Been there, done that, so hang in there kiddo!
My ex and I fought in court for 14 years over our two sons...and I became a darn good PRO Se lawyer (do it yourself) and actually won in the end.:D Being poor or low income qualifies you for PRO BONO (free of charge) attorney services and there are also some family law advocates available in most counties who will help you with the paperwork.
If you soon-to-be-ex makes a ton of money, then see if you can get the meanest, most expensive lawyer to take your case and go after HIM for the payment of your lawyer and his!! He will back down quickly because you can ask for him to pay for your lawyer expenses due to poverty or low income.:D
About paying child support, it works something like this in most states:
Normally, the court will be appointing a GUARDIAN AD LITEM who will talk to the kids, and check out both homes, the living situations and will advocate for the children NOT necessarily who makes the most money or who has the best lawyer. The courts lean heavily on the judgements of these Guardian Ad Litem's in deciding custody. Whoever gets residential custody will receive CHILD SUPPORT from the non-residential parent, probably him.
In most states, BOTH parents are responsible for financial support of the children. The custodial parent (most states now have JOINT custody and call it the "residental Parent") gets whatever their portion as a credit..they don't pay anything but it lessens what your ex will have to pay.
It works like this, by my experience (in two states and 14 years of court battles):
The sum total of BOTH parent's income is added together. The amount of child support EACH is responsible for is determined by dividing the income of each parent by the total of both parents' income.
(for example, if you make $1500 a month and he makes $3,000 a month= Add those two together, look on the state support charts for a total of $4500 a month and you'll see support maybe at $700 or more, as just an example, for one child.) Then divide your $1500 by the $4500 and you'll get a percentage and he divides his income by the same $4500. That results in a percentage of support obligation for each parent. For example, mine was 28 percent and his was 72 percent.
So, based on the state set amount of support for a total income of both parents, I was only responsible for 28 percent of the amount because I made about a third of what my ex did, and since I had residential custody, he had to pay me 72 percent of that child support figure which was about $900 for two kids, and I got payments of nearly $6640 monthly.
It's complicated, but you can apply to the child support enforcement bureau of your county or state and they'll help you figure out what he should pay and may even go after him in court on the child's behalf, to make him pay such and such according to this plan. Mine did, and the Attorney General for the county we lived in took him to the cleaners!
It's heartbreaking but just because he has a lawyer DOES NOT mean he will win. The GAL and the judge and support enforcement have a lot to say in determining who gets what and how much.

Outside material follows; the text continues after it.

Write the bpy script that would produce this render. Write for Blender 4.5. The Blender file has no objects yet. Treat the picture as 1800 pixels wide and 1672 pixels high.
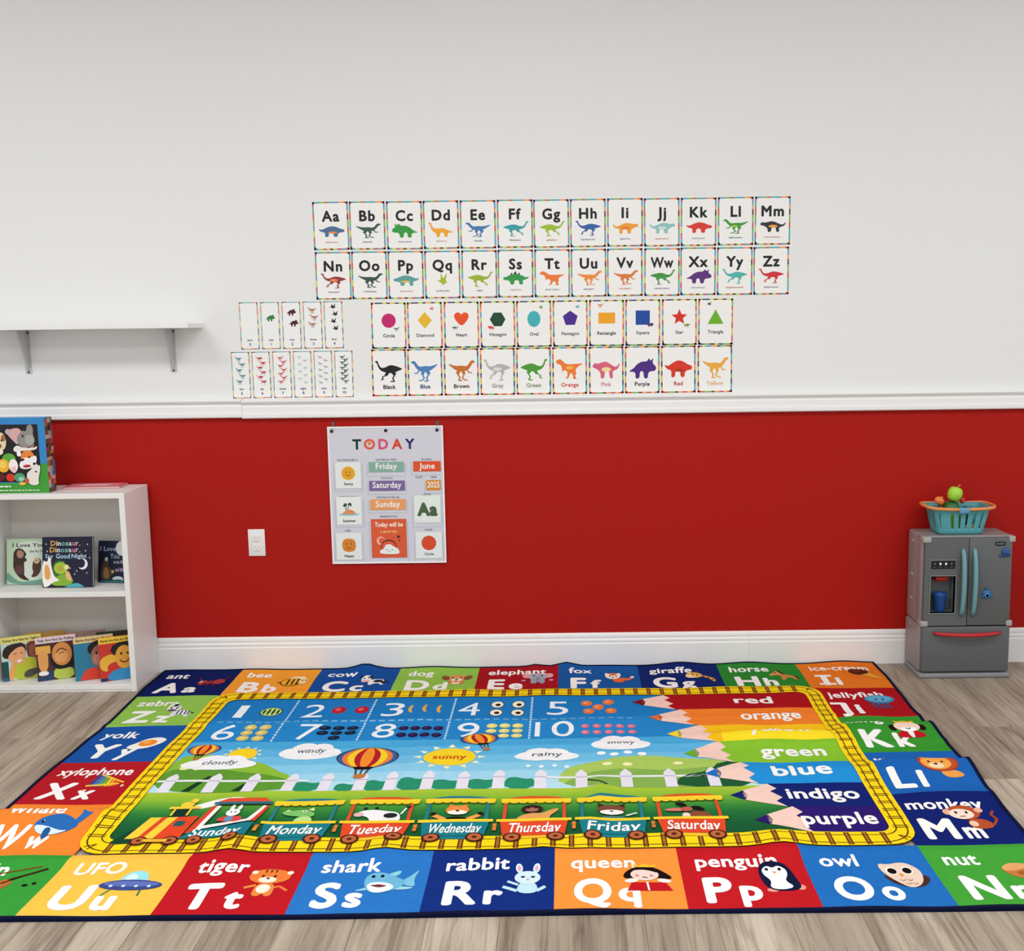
import bpy, bmesh, math, random
from math import sin, cos, pi, radians, exp
from mathutils import Matrix, Vector
from mathutils.geometry import tessellate_polygon
random.seed(4)
SC = bpy.context.scene
COL = SC.collection

# ---------------------------------------------------------------- camera
TH, RO = 0.136036, -0.012192
F = Vector((0, cos(TH), -sin(TH))); R0 = Vector((1, 0, 0)); U0 = Vector((0, sin(TH), cos(TH)))
RX = R0 * cos(RO) + U0 * sin(RO); UX = -R0 * sin(RO) + U0 * cos(RO)
cd = bpy.data.cameras.new('camera'); cam = bpy.data.objects.new('camera', cd); COL.objects.link(cam)
cd.sensor_width = 36; cd.lens = 1951.665 / 1800 * 36; cd.shift_x = -0.05336
cam.matrix_world = Matrix(((RX.x, UX.x, -F.x, 0), (RX.y, UX.y, -F.y, -4.57564), (RX.z, UX.z, -F.z, 1.44681), (0, 0, 0, 1)))
SC.camera = cam

# ---------------------------------------------------------------- world, lamps, exposure
w = bpy.data.worlds.new('world'); SC.world = w; w.use_nodes = True
w.node_tree.nodes['Background'].inputs[0].default_value = (0.985, 0.99, 1.0, 1)
w.node_tree.nodes['Background'].inputs[1].default_value = 0.80

def area(x, y, z, sx, sy, power, col=(1, 1, .995)):
    l = bpy.data.lights.new('ceiling_panel_light', 'AREA'); l.shape = 'RECTANGLE'; l.size = sx; l.size_y = sy
    l.energy = power; l.color = col
    o = bpy.data.objects.new('ceiling_panel_light', l); COL.objects.link(o); o.location = (x, y, z)
    return o
for x, y, p in ((-2.6, -2.3, 30), (-.1, -2.3, 32), (2.5, -2.3, 24), (-1.6, -4.4, 30), (1.4, -4.4, 27)):
    area(x, y, 3.12, 1.2, .6, p)
SC.view_settings.view_transform = 'Standard'; SC.view_settings.look = 'None'
SC.view_settings.exposure = 0.115; SC.view_settings.gamma = 1; SC.view_settings.use_curve_mapping = False

# ---------------------------------------------------------------- colours and materials
def lin(h):
    h = h.lstrip('#'); r = []
    for i in (0, 2, 4):
        c = int(h[i:i+2], 16) / 255
        r.append(c / 12.92 if c <= .04045 else ((c + .055) / 1.055) ** 2.4)
    return (*r, 1.0)

def mat(name, colour, rough=.6, spec=.4, bump=0, scale=200, vary=0, metal=0, sheen=0, attr=False, stretch=None):
    m = bpy.data.materials.new(name); m.use_nodes = True; nt = m.node_tree; N = nt.nodes; L = nt.links
    b = N['Principled BSDF']; b.inputs['Roughness'].default_value = rough; b.inputs['Specular IOR Level'].default_value = spec
    b.inputs['Metallic'].default_value = metal
    if sheen: b.inputs['Sheen Weight'].default_value = sheen
    tc = N.new('ShaderNodeTexCoord'); src = tc.outputs['Object']
    if stretch:
        mp = N.new('ShaderNodeMapping'); mp.inputs['Scale'].default_value = stretch; L.new(src, mp.inputs[0]); src = mp.outputs[0]
    nz = N.new('ShaderNodeTexNoise'); nz.inputs['Scale'].default_value = scale; nz.inputs['Detail'].default_value = 4; L.new(src, nz.inputs['Vector'])
    if attr:
        a = N.new('ShaderNodeAttribute'); a.attribute_name = 'Col'; c = a.outputs['Color']
    else:
        a = N.new('ShaderNodeRGB'); a.outputs[0].default_value = lin(colour) if isinstance(colour, str) else (*colour, 1); c = a.outputs[0]
    if vary:
        mr = N.new('ShaderNodeMapRange'); mr.inputs['To Min'].default_value = 1 - vary; mr.inputs['To Max'].default_value = 1 + vary
        L.new(nz.outputs['Fac'], mr.inputs['Value'])
        mx = N.new('ShaderNodeMix'); mx.data_type = 'RGBA'; mx.blend_type = 'MULTIPLY'; mx.inputs[0].default_value = 1
        L.new(c, mx.inputs[6]); L.new(mr.outputs[0], mx.inputs[7]); c = mx.outputs[2]
    L.new(c, b.inputs['Base Color'])
    if bump:
        bp = N.new('ShaderNodeBump'); bp.inputs['Strength'].default_value = bump; bp.inputs['Distance'].default_value = .002
        L.new(nz.outputs['Fac'], bp.inputs['Height']); L.new(bp.outputs[0], b.inputs['Normal'])
    return m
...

My heart goes out to you and just take it one day at a time, read up a lot on divorce laws in your state and talk to the family law people or a Pro Bono attorney for advice in how to proceed. :(
I fought by myself as PRO SE in court about 90% of the time and won. I learned the statutes, rules of the courts that applied in my state and cited them specifically by number and section, in court (and even got the nasty lawyer he hired so mad he quit because the judge said I was quoting the law correctly and it did apply and he ruled in my favor!!!) You can sit in court and listen to other lawyers in other custody cases and can probably see the court proceedings and files for free just by asking at the clerk's office.
I learned over time how to properly write my own court pleadings, and responses and got a compliment by a District Court judge (who said I should become a lawyer because my papers were so orderly and well done!!!) It made me strong, resourceful and able in court, in three counties.
One word of advice, (if I may from a mother who has been through more than one divorce, and has kids who were damaged by my mistakes, being vengeful:)
...... don't ever talk badly about your ex in front of your son....it will damage him because he is a child who will quite normally be blaming himself for your breakup, .... emotionally, all kids do, and he will be torn between you and daddy, so don't do that to him, please. It changes who the child is and tears him up emotionally and I had made that mistake and saw the damage in my sons over time.
Be loving, supportive, assure him that both of you love him but cannot live together and it's NOT his fault.... don't let pain or anger make your words hurt that child by criticizing or badmouthing the dad...he will be damaged by it, and if your ex ever tells the judge or GAL about it, you're in big trouble, it will go in HIS favor, not yours.......
I know he's probably a s.o.b. but just don't ever say it in front of the kid.... believe me, God will get him eventually.... I saw my two sons in the end turn against their father and want to have nothing to do with him as adults by his OWN doing and meanness.... What goes around, comes around....it's true!!
Our prayers and hearts are with you in this awful, hard and sad time....be strong!
have faith in yourself, believe in yourself. Never give up.
You will survive this because you are strong. Keep your thoughts positive and believe in yourself, even though the odds seem stacked against you. If you start feeling unconfidant, it will bring you down. Always feel in control of your thoughts and yourself. You have support of your true friends, which will help you. Good luck, it is a very hard thing to get through. A bike ride will always help and clear your head. Jump on your bike when you start feeling down. You will always feel better when you get back. Always.